Data provided:
>>>

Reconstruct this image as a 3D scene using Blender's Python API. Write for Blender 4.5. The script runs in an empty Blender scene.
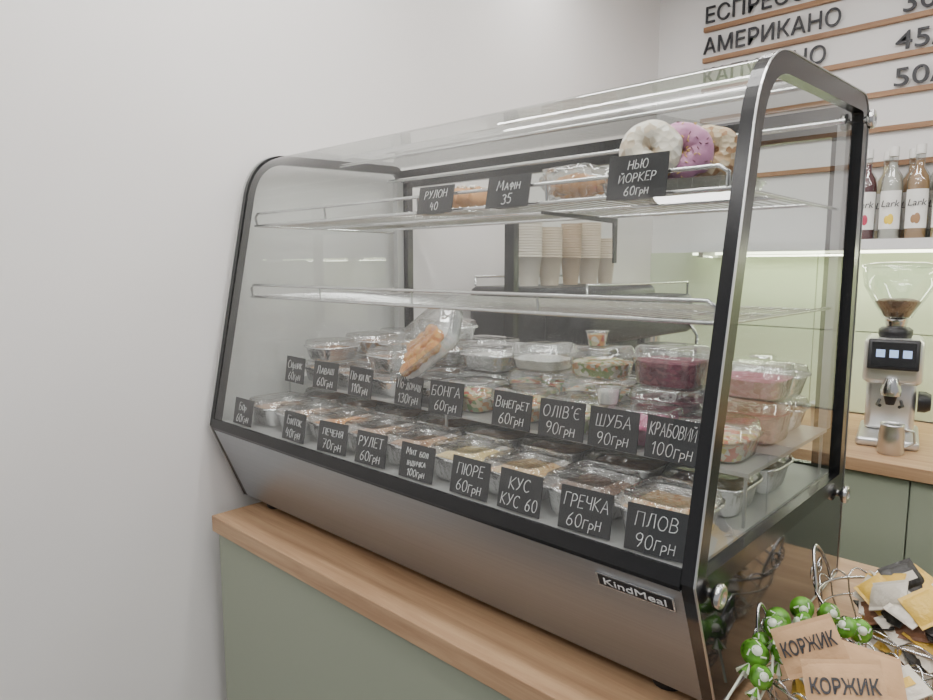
import bpy, math, random
from mathutils import Vector, Matrix, noise
random.seed(7)
scene=bpy.context.scene
# ------------------------------------------------------------ materials
def newmat(name):
    m=bpy.data.materials.new(name); m.use_nodes=True
    nt=m.node_tree; b=nt.nodes['Principled BSDF']; return m,nt,b
def pbr(name,col,rough=.5,metal=0,bump=0,bscale=50,var=0,vscale=4,stretch=(1,1,1),emit=0,ecol=None,spec=None):
    m,nt,b=newmat(name); N=nt.nodes; L=nt.links
    b.inputs['Base Color'].default_value=(*col,1); b.inputs['Roughness'].default_value=rough; b.inputs['Metallic'].default_value=metal
    if spec is not None: b.inputs['Specular IOR Level'].default_value=spec
    tc=N.new('ShaderNodeTexCoord'); mp=N.new('ShaderNodeMapping'); mp.inputs['Scale'].default_value=stretch
    L.new(tc.outputs['Object'],mp.inputs['Vector'])
    if bump:
        n=N.new('ShaderNodeTexNoise'); n.inputs['Scale'].default_value=bscale; n.inputs['Detail'].default_value=4
        L.new(mp.outputs[0],n.inputs['Vector'])
        bp=N.new('ShaderNodeBump'); bp.inputs['Strength'].default_value=bump; bp.inputs['Distance'].default_value=.01
        L.new(n.outputs['Fac'],bp.inputs['Height']); L.new(bp.outputs[0],b.inputs['Normal'])
    if var:
        n2=N.new('ShaderNodeTexNoise'); n2.inputs['Scale'].default_value=vscale; L.new(mp.outputs[0],n2.inputs['Vector'])
        r=N.new('ShaderNodeValToRGB'); r.color_ramp.elements[0].position=.3; r.color_ramp.elements[1].position=.7
        r.color_ramp.elements[0].color=(*[c*(1-var) for c in col],1); r.color_ramp.elements[1].color=(*[min(1,c*(1+var)) for c in col],1)
        L.new(n2.outputs['Fac'],r.inputs[0]); L.new(r.outputs[0],b.inputs['Base Color'])
    if emit:
        b.inputs['Emission Color'].default_value=(*(ecol or col),1); b.inputs['Emission Strength'].default_value=emit
    return m
def food(name,cols,scale=60,rough=.5,bump=.6):
    m,nt,b=newmat(name); N=nt.nodes; L=nt.links
    tc=N.new('ShaderNodeTexCoord')
    v=N.new('ShaderNodeTexVoronoi'); v.inputs['Scale'].default_value=scale*2.2; L.new(tc.outputs['Object'],v.inputs['Vector'])
    sp=N.new('ShaderNodeSeparateColor'); L.new(v.outputs['Color'],sp.inputs[0])
    r=N.new('ShaderNodeValToRGB'); r.color_ramp.interpolation='CONSTANT'
    while len(r.color_ramp.elements)<len(cols): r.color_ramp.elements.new(.5)
    for i,c in enumerate(cols):
        r.color_ramp.elements[i].position=i/len(cols); r.color_ramp.elements[i].color=(*c,1)
    L.new(sp.outputs[0],r.inputs[0]); L.new(r.outputs[0],b.inputs['Base Color'])
    bp=N.new('ShaderNodeBump'); bp.inputs['Strength'].default_value=bump; bp.inputs['Distance'].default_value=.004
    L.new(v.outputs['Distance'],bp.inputs['Height']); L.new(bp.outputs[0],b.inputs['Normal'])
    b.inputs['Roughness'].default_value=rough
    return m
def thin(name,tint=(1,1,1),base=.05,edge=.8,power=4,rough=.02,bump=0,bscale=30):
    m=bpy.data.materials.new(name); m.use_nodes=True; nt=m.node_tree; N=nt.nodes; L=nt.links; N.clear()
    o=N.new('ShaderNodeOutputMaterial'); mx=N.new('ShaderNodeMixShader'); t=N.new('ShaderNodeBsdfTransparent'); g=N.new('ShaderNodeBsdfGlossy')
    t.inputs[0].default_value=(*tint,1); g.inputs['Roughness'].default_value=rough
    lw=N.new('ShaderNodeLayerWeight'); lw.inputs['Blend'].default_value=.5
    p=N.new('ShaderNodeMath'); p.operation='POWER'; p.inputs[1].default_value=power
    q=N.new('ShaderNodeMath'); q.operation='MULTIPLY_ADD'; q.inputs[1].default_value=edge; q.inputs[2].default_value=base
    L.new(lw.outputs['Facing'],p.inputs[0]); L.new(p.outputs[0],q.inputs[0]); L.new(q.outputs[0],mx.inputs[0])
    L.new(t.outputs[0],mx.inputs[1]); L.new(g.outputs[0],mx.inputs[2]); L.new(mx.outputs[0],o.inputs[0])
    if bump:
        tc=N.new('ShaderNodeTexCoord'); n=N.new('ShaderNodeTexNoise'); n.inputs['Scale'].default_value=bscale
        L.new(tc.outputs['Object'],n.inputs['Vector']); bp=N.new('ShaderNodeBump'); bp.inputs['Strength'].default_value=bump; bp.inputs['Distance'].default_value=.01
        L.new(n.outputs['Fac'],bp.inputs['Height']); L.new(bp.outputs[0],g.inputs['Normal'])
    return m
def woodmat(name,c1,c2,axis_scale=(1.2,22,22)):
    m,nt,b=newmat(name); N=nt.nodes; L=nt.links
    tc=N.new('ShaderNodeTexCoord'); mp=N.new('ShaderNodeMapping'); mp.inputs['Scale'].default_value=axis_scale
    L.new(tc.outputs['Object'],mp.inputs['Vector'])
    n=N.new('ShaderNodeTexNoise'); n.inputs['Scale'].default_value=2.2; n.inputs['Detail'].default_value=8; n.inputs['Roughness'].default_value=.65; n.inputs['Distortion'].default_value=.6
    L.new(mp.outputs[0],n.inputs['Vector'])
    r=N.new('ShaderNodeValToRGB'); e=r.color_ramp.elements
    e[0].position=.3; e[0].color=(*c1,1); e[1].position=.68; e[1].color=(*c2,1)
    L.new(n.outputs['Fac'],r.inputs[0]); L.new(r.outputs[0],b.inputs['Base Color']); b.inputs['Roughness'].default_value=.5
    bp=N.new('ShaderNodeBump'); bp.inputs['Strength'].default_value=.08; L.new(n.outputs['Fac'],bp.inputs['Height']); L.new(bp.outputs[0],b.inputs['Normal'])
    return m
M_wall=pbr('wall_paint',(.82,.795,.775),.75,bump=.05,bscale=18,var=.015,vscale=2)
M_wallb=pbr('back_wall_paint',(.80,.785,.77),.75,bump=.04,bscale=20)
M_ceil=pbr('ceiling_paint',(.8,.8,.8),.8,bump=.03)
M_floor=pbr('floor_tile',(.13,.128,.125),.5,var=.15,vscale=3)
M_splash=pbr('backsplash_green_glass',(.62,.70,.50),.25,var=.03)
M_green=pbr('sage_green_laminate',(.32,.35,.265),.55,bump=.02,bscale=80)
M_wood=woodmat('oak_laminate',(.32,.18,.095),(.52,.34,.195))
M_slat=woodmat('slat_wood',(.22,.11,.05),(.38,.21,.10))
M_steel=pbr('brushed_steel',(.36,.375,.39),.36,.85,bump=.06,bscale=6,var=.05,vscale=3,stretch=(1.0,160,160))
M_trim=pbr('steel_trim',(.6,.6,.6),.3,1)
M_chrome=pbr('chrome_wire',(.68,.68,.68),.18,1)
M_black=pbr('black_frame',(.008,.008,.009),.22)
M_dark=pbr('black_plastic',(.012,.012,.014),.4)
M_darkpanel=pbr('dark_polished_panel',(.015,.015,.016),.08,0,spec=.9)
M_glass=thin('display_glass',(.905,.925,.915),.085,.75,4,.01)
M_glass2=thin('sliding_door_glass',(.82,.86,.84),.05,.6,4,.02)
M_lid=thin('clear_plastic_lid',(.95,.95,.95),.17,.8,2.0,.10,.7,45)
M_clear=thin('clear_plastic_box',(.93,.94,.94),.13,.8,1.8,.08,.35,30)
M_foil=pbr('aluminium_foil',(.82,.82,.83),.25,1,bump=.5,bscale=60)
M_inner=pbr('case_interior_metal',(.42,.42,.41),.4,.4)
M_card=pbr('chalkboard_card',(.012,.012,.014),.55)
M_chalk=pbr('chalk_white',(.85,.85,.85),.8)
M_sign=pbr('sign_letter_black',(.02,.02,.025),.5)
M_kraft=pbr('kraft_paper',(.52,.32,.17),.75,bump=.15,bscale=90,var=.08,vscale=30)
M_led=pbr('led_lens',(1,1,1),.5,emit=44,ecol=(1,.98,.96))
M_led2=pbr('led_strip',(1,1,.9),.5,emit=7,ecol=(.96,1,.72))
M_white=pbr('white_plastic',(.78,.78,.78),.35)
M_silver=pbr('grinder_silver',(.66,.66,.66),.28,.75)
M_cupk=pbr('paper_cup_beige',(.68,.56,.42),.7); M_cupt=pbr('paper_cup_tan',(.50,.36,.23),.7); M_cupw=pbr('paper_cup_cream',(.72,.64,.54),.7)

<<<

Task directions:
Indicate how many lines of the material include the word "scene"; the number alone is required.

The completed task:
2